INFORMATION SHOWN =>
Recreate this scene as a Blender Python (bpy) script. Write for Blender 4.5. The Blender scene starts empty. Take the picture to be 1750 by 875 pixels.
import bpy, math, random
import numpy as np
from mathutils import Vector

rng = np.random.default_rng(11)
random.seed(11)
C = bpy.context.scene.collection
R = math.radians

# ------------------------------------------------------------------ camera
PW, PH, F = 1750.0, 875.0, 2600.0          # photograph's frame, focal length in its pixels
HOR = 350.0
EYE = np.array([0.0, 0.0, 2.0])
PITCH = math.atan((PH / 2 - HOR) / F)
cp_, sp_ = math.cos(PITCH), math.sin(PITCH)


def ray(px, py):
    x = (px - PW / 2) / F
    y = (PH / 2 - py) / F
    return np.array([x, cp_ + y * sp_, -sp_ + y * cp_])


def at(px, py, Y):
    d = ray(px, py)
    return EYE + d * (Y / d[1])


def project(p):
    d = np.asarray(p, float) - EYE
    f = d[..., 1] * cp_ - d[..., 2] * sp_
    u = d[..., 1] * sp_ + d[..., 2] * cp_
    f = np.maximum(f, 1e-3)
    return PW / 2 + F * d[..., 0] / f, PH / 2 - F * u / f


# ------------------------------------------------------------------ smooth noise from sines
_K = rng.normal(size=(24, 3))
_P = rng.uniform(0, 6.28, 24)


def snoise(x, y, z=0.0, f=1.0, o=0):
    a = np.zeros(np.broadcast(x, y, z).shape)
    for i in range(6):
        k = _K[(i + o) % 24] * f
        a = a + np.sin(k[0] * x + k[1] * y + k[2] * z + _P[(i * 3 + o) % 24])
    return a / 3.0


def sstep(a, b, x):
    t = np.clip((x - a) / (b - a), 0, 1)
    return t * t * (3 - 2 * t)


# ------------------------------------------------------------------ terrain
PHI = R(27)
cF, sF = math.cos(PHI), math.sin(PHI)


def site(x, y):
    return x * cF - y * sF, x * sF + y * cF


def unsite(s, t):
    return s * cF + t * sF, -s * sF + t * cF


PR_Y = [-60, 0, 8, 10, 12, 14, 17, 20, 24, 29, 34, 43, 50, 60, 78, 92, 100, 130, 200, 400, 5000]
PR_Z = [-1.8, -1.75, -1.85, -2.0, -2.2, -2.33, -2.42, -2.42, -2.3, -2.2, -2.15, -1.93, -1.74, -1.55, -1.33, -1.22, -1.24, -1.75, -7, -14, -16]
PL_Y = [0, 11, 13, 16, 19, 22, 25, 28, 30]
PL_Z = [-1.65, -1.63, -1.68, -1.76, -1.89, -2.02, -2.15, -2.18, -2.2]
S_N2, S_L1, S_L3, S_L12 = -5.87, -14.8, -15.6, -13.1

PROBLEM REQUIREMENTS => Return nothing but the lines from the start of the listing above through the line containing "return s * cF + t * sF, -s * sF + t * cF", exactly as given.

FINAL RESULT =>
Recreate this scene as a Blender Python (bpy) script. Write for Blender 4.5. The Blender scene starts empty. Take the picture to be 1750 by 875 pixels.
import bpy, math, random
import numpy as np
from mathutils import Vector

rng = np.random.default_rng(11)
random.seed(11)
C = bpy.context.scene.collection
R = math.radians

# ------------------------------------------------------------------ camera
PW, PH, F = 1750.0, 875.0, 2600.0          # photograph's frame, focal length in its pixels
HOR = 350.0
EYE = np.array([0.0, 0.0, 2.0])
PITCH = math.atan((PH / 2 - HOR) / F)
cp_, sp_ = math.cos(PITCH), math.sin(PITCH)


def ray(px, py):
    x = (px - PW / 2) / F
    y = (PH / 2 - py) / F
    return np.array([x, cp_ + y * sp_, -sp_ + y * cp_])


def at(px, py, Y):
    d = ray(px, py)
    return EYE + d * (Y / d[1])


def project(p):
    d = np.asarray(p, float) - EYE
    f = d[..., 1] * cp_ - d[..., 2] * sp_
    u = d[..., 1] * sp_ + d[..., 2] * cp_
    f = np.maximum(f, 1e-3)
    return PW / 2 + F * d[..., 0] / f, PH / 2 - F * u / f


# ------------------------------------------------------------------ smooth noise from sines
_K = rng.normal(size=(24, 3))
_P = rng.uniform(0, 6.28, 24)


def snoise(x, y, z=0.0, f=1.0, o=0):
    a = np.zeros(np.broadcast(x, y, z).shape)
    for i in range(6):
        k = _K[(i + o) % 24] * f
        a = a + np.sin(k[0] * x + k[1] * y + k[2] * z + _P[(i * 3 + o) % 24])
    return a / 3.0


def sstep(a, b, x):
    t = np.clip((x - a) / (b - a), 0, 1)
    return t * t * (3 - 2 * t)


# ------------------------------------------------------------------ terrain
PHI = R(27)
cF, sF = math.cos(PHI), math.sin(PHI)


def site(x, y):
    return x * cF - y * sF, x * sF + y * cF


def unsite(s, t):
    return s * cF + t * sF, -s * sF + t * cF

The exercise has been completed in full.